Adapun, merujuk pada data Bloomberg, nilai tukar rupiah melemah atau turun sebesar 0,13% atau 21 poin ke posisi Rp15.913 per dolar AS pada perdagangan akhir pekan ini, Jumat (5/4/2024).
Sekjen APSyFI, Farhan Aqil mengatakan rupiah yang lesu dapat mengerek naik ongkos produksi mengingat bahan baku industri didominasi impor. Hal ini juga dapat menghambat peningkatan utilisasi produksi yang masih di bawah 50%.

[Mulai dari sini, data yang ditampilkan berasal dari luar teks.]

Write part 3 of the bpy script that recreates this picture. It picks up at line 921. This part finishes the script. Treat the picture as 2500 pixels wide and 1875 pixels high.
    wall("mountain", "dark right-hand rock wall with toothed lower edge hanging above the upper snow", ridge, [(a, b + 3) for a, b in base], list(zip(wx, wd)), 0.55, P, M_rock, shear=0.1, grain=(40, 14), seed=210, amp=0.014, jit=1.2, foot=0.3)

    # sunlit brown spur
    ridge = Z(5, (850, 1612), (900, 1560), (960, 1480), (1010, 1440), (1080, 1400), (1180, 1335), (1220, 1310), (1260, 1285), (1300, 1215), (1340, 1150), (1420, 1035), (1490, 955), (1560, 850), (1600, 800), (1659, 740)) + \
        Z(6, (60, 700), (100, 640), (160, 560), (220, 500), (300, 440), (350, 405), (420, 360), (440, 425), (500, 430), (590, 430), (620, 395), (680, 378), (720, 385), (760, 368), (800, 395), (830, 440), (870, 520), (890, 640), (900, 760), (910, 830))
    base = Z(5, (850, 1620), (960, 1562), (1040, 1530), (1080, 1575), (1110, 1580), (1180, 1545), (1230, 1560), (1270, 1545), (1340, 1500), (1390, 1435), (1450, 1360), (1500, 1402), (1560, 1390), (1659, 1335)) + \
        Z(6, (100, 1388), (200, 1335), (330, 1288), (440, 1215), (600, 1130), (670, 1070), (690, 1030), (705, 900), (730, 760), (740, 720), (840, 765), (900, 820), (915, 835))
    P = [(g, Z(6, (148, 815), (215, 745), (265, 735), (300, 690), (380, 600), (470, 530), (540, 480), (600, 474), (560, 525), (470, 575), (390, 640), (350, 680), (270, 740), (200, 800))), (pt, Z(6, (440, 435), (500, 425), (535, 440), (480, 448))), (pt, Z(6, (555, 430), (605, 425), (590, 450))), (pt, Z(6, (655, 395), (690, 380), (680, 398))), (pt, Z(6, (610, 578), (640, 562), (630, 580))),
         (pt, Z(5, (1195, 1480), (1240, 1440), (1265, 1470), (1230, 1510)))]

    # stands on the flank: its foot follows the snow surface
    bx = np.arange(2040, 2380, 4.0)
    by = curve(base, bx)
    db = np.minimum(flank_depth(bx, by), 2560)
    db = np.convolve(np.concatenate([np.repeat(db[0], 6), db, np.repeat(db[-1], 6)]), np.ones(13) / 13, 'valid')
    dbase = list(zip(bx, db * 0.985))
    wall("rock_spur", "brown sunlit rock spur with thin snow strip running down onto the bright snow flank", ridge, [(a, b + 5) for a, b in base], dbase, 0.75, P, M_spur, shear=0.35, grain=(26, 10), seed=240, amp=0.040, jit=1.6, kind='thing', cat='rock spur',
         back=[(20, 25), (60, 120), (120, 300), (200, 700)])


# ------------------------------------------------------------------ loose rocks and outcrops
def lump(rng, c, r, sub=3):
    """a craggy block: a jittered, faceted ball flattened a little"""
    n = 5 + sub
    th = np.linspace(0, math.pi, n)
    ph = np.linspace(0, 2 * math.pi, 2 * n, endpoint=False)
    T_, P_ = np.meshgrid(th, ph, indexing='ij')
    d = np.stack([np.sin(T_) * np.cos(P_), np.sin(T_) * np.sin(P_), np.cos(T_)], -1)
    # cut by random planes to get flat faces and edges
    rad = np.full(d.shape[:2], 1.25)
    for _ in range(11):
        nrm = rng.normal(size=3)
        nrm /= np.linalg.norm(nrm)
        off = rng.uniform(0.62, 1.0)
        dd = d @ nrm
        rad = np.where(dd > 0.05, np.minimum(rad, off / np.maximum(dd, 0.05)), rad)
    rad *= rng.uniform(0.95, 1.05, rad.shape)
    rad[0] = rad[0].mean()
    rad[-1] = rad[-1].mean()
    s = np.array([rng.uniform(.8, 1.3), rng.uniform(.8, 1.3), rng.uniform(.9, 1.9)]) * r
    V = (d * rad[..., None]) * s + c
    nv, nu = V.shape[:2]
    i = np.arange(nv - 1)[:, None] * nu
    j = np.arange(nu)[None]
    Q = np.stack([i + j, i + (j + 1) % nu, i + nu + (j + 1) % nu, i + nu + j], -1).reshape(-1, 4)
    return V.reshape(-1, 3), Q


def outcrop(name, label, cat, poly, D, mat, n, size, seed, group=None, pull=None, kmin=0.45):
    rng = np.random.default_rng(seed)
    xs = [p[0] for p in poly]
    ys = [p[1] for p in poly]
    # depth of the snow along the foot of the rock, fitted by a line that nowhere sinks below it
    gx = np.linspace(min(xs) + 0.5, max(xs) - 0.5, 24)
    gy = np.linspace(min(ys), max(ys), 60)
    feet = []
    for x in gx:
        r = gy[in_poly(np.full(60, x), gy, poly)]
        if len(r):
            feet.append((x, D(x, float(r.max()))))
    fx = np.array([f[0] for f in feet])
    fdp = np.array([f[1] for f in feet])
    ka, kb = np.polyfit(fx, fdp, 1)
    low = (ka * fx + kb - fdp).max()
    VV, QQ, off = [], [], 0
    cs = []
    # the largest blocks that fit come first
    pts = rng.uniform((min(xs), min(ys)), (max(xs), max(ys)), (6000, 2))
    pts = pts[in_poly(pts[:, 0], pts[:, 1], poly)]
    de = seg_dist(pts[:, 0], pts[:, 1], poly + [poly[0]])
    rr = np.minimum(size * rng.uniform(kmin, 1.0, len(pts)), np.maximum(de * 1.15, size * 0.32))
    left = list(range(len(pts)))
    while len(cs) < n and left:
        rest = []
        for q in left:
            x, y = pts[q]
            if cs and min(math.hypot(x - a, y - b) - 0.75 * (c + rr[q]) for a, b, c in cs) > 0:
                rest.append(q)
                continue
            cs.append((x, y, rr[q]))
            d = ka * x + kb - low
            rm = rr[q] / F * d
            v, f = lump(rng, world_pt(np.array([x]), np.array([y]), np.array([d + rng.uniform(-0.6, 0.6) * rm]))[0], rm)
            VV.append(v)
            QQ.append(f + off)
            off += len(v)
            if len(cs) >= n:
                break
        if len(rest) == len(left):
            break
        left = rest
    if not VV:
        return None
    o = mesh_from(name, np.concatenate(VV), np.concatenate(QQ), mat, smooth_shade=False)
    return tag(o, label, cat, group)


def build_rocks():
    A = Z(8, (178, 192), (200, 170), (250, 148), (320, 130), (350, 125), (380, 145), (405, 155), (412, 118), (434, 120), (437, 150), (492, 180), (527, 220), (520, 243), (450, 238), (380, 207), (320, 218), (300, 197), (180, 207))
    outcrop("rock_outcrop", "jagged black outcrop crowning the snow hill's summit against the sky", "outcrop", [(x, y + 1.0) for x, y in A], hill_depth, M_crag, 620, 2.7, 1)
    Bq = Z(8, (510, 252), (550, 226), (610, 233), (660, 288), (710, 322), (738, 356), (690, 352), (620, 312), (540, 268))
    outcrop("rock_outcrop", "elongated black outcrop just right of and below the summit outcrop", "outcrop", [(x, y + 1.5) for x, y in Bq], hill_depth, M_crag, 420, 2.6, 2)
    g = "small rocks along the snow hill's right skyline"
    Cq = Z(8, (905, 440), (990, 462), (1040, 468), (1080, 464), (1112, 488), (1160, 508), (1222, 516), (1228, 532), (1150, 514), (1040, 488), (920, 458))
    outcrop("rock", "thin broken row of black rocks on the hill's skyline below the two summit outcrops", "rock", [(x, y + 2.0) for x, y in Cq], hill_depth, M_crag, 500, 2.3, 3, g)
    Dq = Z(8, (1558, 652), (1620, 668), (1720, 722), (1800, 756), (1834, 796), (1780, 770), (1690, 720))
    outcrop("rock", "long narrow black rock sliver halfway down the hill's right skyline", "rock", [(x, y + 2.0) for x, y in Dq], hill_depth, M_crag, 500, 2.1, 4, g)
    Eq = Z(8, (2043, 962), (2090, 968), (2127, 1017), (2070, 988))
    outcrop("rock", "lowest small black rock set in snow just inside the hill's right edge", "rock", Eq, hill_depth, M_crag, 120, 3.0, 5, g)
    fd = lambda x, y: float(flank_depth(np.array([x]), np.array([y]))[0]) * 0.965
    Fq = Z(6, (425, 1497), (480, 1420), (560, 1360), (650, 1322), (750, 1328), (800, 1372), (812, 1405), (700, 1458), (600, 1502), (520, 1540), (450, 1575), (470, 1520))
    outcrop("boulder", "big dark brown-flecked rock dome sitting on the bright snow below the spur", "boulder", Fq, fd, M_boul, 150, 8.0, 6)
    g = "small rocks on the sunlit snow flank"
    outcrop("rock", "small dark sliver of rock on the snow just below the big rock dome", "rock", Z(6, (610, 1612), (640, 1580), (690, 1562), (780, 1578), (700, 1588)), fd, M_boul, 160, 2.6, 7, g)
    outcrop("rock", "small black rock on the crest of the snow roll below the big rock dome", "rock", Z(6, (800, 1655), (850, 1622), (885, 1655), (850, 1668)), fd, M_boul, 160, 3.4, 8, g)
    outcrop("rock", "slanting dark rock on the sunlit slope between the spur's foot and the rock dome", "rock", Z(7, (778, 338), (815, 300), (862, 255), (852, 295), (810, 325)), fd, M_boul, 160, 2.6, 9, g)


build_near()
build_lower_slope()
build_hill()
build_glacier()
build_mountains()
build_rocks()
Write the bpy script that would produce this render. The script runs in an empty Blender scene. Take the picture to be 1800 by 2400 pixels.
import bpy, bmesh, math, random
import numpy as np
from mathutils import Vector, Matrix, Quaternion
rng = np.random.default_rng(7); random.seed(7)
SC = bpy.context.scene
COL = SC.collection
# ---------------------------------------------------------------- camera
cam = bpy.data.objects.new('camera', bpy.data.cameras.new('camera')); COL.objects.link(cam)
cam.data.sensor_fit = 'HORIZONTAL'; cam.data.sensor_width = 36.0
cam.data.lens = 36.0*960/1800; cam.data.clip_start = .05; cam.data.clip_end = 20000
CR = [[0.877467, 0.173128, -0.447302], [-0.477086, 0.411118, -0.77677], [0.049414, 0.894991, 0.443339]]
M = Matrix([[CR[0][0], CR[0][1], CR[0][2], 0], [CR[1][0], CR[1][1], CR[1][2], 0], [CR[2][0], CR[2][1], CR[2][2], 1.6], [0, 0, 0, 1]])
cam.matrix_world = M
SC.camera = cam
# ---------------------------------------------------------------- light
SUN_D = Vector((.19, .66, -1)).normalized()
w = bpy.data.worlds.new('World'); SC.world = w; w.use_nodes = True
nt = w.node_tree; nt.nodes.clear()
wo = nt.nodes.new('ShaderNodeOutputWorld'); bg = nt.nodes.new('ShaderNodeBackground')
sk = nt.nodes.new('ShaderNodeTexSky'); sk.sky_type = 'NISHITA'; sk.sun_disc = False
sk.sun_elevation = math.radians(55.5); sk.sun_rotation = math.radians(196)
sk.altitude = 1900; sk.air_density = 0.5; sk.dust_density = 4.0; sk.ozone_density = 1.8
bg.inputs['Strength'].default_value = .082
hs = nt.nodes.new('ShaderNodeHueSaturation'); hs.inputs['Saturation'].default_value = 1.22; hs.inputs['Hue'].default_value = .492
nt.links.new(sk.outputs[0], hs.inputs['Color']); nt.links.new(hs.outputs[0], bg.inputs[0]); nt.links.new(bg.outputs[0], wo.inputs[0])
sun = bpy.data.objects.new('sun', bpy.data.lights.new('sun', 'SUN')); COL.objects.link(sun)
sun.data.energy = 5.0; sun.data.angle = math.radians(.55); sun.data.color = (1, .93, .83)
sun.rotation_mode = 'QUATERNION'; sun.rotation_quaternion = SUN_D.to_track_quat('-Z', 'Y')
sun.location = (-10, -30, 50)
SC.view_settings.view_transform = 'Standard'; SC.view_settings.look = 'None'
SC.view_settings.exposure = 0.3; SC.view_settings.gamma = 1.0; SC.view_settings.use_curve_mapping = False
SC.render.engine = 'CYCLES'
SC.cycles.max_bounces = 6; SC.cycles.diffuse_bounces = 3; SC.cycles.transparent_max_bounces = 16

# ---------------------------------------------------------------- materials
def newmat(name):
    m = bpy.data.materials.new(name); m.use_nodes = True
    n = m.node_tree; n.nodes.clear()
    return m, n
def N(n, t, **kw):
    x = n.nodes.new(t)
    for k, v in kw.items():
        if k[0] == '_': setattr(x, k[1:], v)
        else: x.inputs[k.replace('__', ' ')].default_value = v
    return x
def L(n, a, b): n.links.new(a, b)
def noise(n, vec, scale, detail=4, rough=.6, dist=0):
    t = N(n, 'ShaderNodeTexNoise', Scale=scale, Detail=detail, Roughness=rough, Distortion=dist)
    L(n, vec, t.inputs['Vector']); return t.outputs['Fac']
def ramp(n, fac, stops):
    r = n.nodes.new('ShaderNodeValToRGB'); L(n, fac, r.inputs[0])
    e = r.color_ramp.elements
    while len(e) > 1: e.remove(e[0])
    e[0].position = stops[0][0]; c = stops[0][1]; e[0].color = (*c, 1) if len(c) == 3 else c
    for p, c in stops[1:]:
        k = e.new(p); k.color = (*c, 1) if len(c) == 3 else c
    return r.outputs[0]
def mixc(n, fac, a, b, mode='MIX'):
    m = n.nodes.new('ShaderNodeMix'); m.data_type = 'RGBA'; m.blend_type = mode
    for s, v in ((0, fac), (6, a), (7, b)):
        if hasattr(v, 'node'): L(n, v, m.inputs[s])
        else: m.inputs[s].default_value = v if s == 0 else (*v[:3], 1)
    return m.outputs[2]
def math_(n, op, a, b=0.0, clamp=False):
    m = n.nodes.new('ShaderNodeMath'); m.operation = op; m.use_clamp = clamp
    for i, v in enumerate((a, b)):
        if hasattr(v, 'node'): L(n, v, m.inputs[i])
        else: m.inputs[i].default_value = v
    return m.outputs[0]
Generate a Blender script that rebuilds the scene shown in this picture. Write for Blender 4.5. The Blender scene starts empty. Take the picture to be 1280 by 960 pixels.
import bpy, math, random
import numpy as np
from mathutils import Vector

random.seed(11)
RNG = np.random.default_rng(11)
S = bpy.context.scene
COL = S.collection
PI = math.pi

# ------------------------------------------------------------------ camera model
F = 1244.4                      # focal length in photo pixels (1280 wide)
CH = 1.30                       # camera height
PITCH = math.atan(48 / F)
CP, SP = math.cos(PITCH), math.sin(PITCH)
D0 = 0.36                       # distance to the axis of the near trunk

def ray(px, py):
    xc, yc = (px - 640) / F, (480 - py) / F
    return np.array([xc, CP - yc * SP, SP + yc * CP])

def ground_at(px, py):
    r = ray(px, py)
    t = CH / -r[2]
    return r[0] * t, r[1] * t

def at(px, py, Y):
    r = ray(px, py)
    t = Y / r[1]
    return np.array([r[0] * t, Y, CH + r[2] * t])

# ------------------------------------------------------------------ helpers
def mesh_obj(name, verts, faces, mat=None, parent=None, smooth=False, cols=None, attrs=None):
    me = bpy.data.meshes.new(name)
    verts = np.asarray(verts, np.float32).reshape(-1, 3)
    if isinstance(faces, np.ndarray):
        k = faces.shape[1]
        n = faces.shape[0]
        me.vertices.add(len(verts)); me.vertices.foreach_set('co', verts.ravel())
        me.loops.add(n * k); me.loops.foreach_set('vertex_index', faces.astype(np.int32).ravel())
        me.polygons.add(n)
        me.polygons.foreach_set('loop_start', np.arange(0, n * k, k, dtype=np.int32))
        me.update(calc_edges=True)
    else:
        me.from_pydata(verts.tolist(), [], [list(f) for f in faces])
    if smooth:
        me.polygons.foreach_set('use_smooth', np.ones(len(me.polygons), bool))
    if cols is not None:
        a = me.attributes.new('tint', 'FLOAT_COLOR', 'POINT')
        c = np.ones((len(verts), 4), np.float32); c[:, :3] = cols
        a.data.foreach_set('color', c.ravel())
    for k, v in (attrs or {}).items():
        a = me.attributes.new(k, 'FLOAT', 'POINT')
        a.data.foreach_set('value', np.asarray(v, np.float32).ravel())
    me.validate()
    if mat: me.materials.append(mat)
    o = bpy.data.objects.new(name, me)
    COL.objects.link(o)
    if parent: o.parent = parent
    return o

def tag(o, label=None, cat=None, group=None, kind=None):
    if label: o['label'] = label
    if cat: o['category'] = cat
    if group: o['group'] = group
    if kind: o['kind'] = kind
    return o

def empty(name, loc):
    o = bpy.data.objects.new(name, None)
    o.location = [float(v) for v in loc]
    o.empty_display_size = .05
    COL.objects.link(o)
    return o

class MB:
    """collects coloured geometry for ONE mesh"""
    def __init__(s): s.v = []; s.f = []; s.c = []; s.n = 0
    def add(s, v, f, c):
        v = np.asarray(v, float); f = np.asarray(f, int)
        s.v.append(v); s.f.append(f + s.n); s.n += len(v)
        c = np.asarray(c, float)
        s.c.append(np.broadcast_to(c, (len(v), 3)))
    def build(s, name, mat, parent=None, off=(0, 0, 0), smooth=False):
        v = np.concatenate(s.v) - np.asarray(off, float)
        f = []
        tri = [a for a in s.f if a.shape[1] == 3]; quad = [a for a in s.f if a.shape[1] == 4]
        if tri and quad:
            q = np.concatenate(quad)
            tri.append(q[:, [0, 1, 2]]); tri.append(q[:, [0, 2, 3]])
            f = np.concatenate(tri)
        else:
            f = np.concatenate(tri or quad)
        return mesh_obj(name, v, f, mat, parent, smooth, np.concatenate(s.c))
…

"Kalau melemahnya rupiah ini pasti bakal pengaruhi ongkos produksi. Rata-rata kalau industri serat dan benang filamen bahan bakunya 90% masih impor," ujar Farhan saat dihubungi, Jumat (5/4/2024).
Apalagi, Farhan menyebut bahwa saat ini pasar domestik masih konsefvatif dan memilih sikap wait and see terkait efek lartas impor Permendag 36/2023 yang diberlakukan pada awal Maret 2024 lalu.
Lartas impor tersebut mestinya menjadi sinyal kebangkitan industri tekstil dan produk tekstil (TPT) menahan laju impor pakaian ilegal. Dengan demikian, cuan momentum Ramadan dapat dirasakan pengusaha.
Baca Juga
"Kemarin juga kita dapat kabar dari IKM sudah banyak ordernya. Harapannya 2-3 bulan kedepan efek meningkatnya order ini sampai ke midstream dan upstream," tuturnya.
Kendala juga terjadi dari pasar ekspor TPT, khususnya ke Taiwan yang baru-baru ini diadang gempa berkekuatan magnitudo 7,2. Kondisi ini membuat rantai pasok permesinan tekstil terancam.
Meskipun, untuk eskpor tekstil ke negara tersebut disebut tidak akan terganggu lantaran jumlah ekspor yang minim dan fokus industri yang saat ini tengah memperbaiki kinerja produksi untuk domestik.
"Jadi konsentrasinya pasti saat ini mensuplai kebutuhan domestik. Walaupun ada beberapa ekspor tekstil kita kesana tapi memang hanya sedikit. Antisipasi pasar ekspor yang melemah sekarang adalah memperkuat dan memperbaiki integrasi industri TPT," pungkasnya.